セントルシア周辺では100年に2-3回程度、マグニチュード7クラスの地震があるようです。首都カストリーズの中心部が壊滅した(1839年)ほどなので、かなり強く揺れたのだと思われます。1953年の地震の際は、当時のカストリーズの新しい建物は耐えたそうです。1990年代に地震が頻発して被害が出ていますが、それ以降は大きな地震は起きてません。

私が赴任してから6回の有感地震があったようですが、揺れに気付いたのは2回だけでした(気のせいかな?という程度でした)。地震があった場合、どのような規模であっても国民に知らせることになっています(2回しか聞いてないような・・・)。セントルシアの地震や火山の観測は、トリニダード・トバゴにある西インド諸島大学(UWI)が遠隔で行っており、異常があった場合は連絡することになっています。

カリブ海地域で発生した地震

津波は、大きなものはセントルシアの記録にありませんが、1m前後はいくつかあります。しかし、他のカリブの島では大きな津波の記録がありますので、セントルシアでも同程度の津波はありえると考えた方がいいでしょう(カリブは歴史が短いので、まだまだあったはずです)。セントルシアの主要な街は海抜10mもないところにあるので、津波があった場合の被害は計り知れません。

【参考】

1755年リスボン地震(ポルトガル)

カリブ海で平均23m程度、マルティニーク島(フランス海外県)で7m

1867年ヴァージン諸島地震(アメリカ領)

ヴァージン諸島で最大18m、グアダループ島(フランス海外県)で10m

ちなみに、前回書いた北隣の島・マルティニーク島のモンペレー山の噴火時には火山泥流が海に流入した際に津波が発生しており、津波シナリオの1つとしてセントルシアもモンペレー・ケースを挙げています。この場合、20-30分以内に津波が到達すると考えられています。

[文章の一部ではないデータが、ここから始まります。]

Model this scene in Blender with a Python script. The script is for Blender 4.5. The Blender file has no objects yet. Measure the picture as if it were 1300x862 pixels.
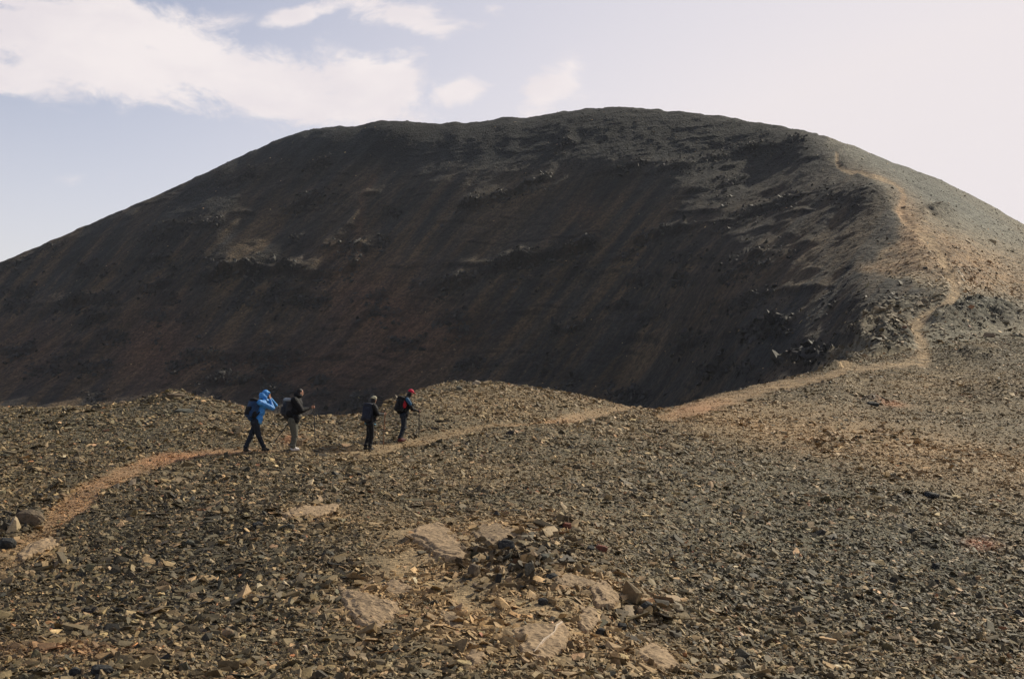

他には、Kick 'em Jennyという水中火山がグレナダ沖にあり、噴火によって津波を発生させています。この火山は5年に1回の頻度で噴火しているのですが、深いところにあるので、いまのところ影響は大きくありません(火山が成長して水面に近づくと影響が大きくなる)。

Kick 'em Jenny火山

いずれにしても、セントルシア近辺で巨大地震が起きる可能性は否定できないので、津波は地震発生直後に来ると考えた方がいいでしょう。津波に対しては、カリブや大西洋沿岸諸国も含めたCARIBE WAVEという演習(ユネスコ主催)を毎年1回行っており、これに合わせてセントルシア国内でも演習を行っています(私も手伝いました)。津波警報は、世界的な津波を予測・監督するNOAA(アメリカ海洋大気庁)の太平洋津波警報センターが出すことになっており、緊急時は関係各国に連絡することになっています。

災害に対しては、” Never say Never” 。つまり、「ないと決めつけない」ことが大事です。例えば、地震や火山がないところでも隕石の落下、土砂崩れや海底地すべりによって津波は発生します。陸地でも、湖やダムがあるので「津波的」な現象は起こりえます。